Provided entries =>
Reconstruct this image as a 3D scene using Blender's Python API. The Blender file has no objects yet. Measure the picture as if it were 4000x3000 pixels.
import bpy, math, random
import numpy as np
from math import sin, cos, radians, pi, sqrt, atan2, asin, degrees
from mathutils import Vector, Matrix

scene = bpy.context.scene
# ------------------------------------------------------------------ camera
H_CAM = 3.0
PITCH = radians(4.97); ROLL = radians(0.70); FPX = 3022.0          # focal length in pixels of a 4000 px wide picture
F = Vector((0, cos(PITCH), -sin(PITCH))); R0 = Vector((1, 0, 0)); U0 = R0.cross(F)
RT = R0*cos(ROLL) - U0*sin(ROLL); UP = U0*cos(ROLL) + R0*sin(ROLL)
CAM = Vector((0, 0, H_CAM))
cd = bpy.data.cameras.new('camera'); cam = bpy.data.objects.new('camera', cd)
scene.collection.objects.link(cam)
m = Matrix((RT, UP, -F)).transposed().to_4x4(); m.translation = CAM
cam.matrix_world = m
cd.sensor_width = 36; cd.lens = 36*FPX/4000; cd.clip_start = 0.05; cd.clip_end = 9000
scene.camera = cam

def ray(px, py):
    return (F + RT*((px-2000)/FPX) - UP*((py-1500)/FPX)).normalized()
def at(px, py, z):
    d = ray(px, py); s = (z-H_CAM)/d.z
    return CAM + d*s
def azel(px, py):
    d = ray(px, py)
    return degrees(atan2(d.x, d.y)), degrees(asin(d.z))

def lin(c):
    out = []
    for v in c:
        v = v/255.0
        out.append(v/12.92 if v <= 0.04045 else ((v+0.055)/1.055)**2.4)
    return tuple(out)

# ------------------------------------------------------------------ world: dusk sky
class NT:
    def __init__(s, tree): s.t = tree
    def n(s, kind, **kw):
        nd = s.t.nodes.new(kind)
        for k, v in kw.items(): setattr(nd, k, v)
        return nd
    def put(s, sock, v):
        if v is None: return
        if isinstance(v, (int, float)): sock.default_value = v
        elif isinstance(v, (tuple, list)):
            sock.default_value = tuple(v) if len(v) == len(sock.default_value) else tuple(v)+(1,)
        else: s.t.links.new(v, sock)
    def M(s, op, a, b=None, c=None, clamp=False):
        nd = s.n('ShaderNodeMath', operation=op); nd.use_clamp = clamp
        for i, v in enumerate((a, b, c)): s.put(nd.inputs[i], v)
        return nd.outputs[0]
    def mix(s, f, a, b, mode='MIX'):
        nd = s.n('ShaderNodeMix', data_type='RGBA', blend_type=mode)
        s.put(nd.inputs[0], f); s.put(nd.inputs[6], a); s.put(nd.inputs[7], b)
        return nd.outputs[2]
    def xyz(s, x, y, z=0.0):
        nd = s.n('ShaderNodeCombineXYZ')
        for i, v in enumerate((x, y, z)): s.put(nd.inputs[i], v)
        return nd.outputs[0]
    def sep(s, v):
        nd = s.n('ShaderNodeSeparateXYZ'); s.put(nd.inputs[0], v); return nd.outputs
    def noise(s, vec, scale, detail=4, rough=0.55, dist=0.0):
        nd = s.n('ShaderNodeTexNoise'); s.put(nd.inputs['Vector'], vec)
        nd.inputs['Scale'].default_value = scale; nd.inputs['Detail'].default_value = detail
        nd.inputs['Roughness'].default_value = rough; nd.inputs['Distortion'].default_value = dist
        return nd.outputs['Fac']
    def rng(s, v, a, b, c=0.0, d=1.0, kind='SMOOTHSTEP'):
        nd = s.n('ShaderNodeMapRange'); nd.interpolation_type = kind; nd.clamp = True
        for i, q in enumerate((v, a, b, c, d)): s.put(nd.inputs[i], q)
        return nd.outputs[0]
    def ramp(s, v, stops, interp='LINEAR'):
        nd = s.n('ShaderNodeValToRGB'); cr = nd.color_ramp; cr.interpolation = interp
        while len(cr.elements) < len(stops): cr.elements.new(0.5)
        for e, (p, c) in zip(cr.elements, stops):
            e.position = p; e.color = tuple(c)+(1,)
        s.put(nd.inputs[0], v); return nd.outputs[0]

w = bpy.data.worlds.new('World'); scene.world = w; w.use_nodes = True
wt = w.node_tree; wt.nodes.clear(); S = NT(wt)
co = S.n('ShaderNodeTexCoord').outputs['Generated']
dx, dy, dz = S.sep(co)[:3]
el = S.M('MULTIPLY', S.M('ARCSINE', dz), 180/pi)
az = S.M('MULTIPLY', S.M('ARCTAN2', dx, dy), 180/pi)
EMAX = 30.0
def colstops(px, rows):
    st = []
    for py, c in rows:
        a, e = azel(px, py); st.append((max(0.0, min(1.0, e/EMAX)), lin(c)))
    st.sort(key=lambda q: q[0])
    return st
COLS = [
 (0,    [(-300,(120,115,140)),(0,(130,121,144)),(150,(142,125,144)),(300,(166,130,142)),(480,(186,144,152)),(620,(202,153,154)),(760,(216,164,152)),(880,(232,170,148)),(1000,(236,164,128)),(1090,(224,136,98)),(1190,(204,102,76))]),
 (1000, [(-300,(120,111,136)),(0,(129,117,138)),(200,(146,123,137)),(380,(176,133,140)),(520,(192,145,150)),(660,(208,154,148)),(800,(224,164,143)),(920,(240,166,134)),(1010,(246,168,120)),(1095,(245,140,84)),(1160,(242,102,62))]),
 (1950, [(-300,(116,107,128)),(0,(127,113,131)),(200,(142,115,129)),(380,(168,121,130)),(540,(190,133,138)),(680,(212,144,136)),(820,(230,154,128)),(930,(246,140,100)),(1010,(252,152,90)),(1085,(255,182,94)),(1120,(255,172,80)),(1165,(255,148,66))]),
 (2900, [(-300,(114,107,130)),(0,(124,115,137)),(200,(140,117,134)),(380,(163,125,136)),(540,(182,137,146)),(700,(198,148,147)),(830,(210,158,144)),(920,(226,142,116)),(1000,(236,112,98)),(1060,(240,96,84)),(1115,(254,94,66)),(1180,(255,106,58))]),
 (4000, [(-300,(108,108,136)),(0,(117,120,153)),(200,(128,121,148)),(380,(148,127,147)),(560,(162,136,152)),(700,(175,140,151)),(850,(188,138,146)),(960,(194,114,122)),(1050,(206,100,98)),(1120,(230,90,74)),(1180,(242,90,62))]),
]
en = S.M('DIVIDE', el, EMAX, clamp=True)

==

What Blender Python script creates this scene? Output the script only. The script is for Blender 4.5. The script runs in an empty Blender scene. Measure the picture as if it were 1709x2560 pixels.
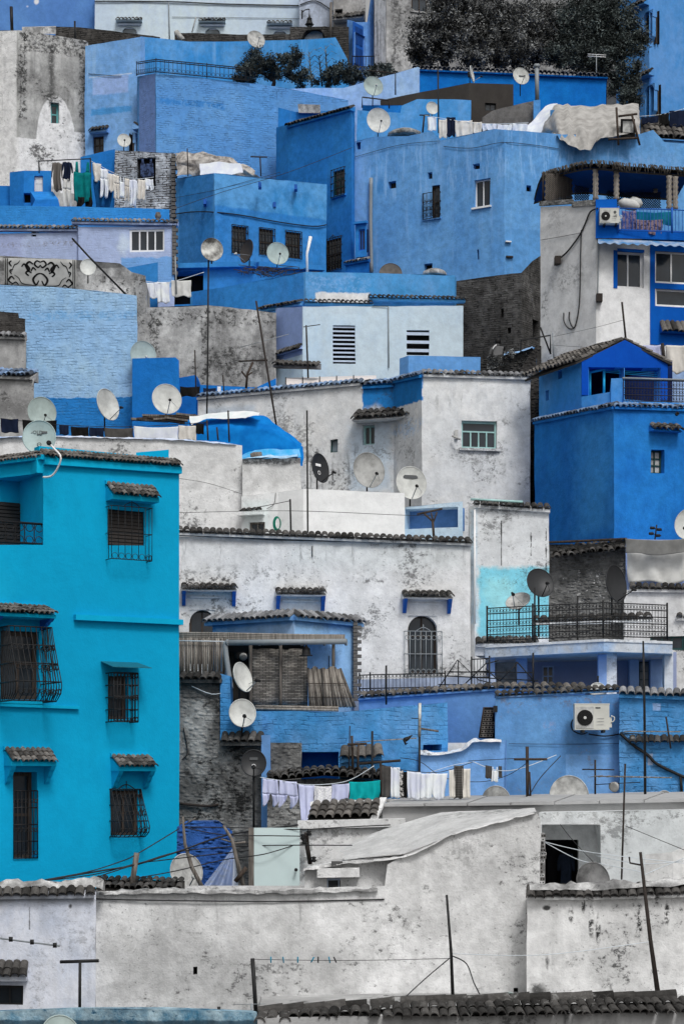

What you will do =>
Extract, from the listing above, every line where the string "pixels" occurs.

Exercise result =>
Reconstruct this image as a 3D scene using Blender's Python API. The Blender file has no objects yet. Measure the picture as if it were 4000x3000 pixels.
PITCH = radians(4.97); ROLL = radians(0.70); FPX = 3022.0          # focal length in pixels of a 4000 px wide picture
What Blender Python script creates this scene? Output the script only. The script is for Blender 4.5. The script runs in an empty Blender scene. Measure the picture as if it were 1709x2560 pixels.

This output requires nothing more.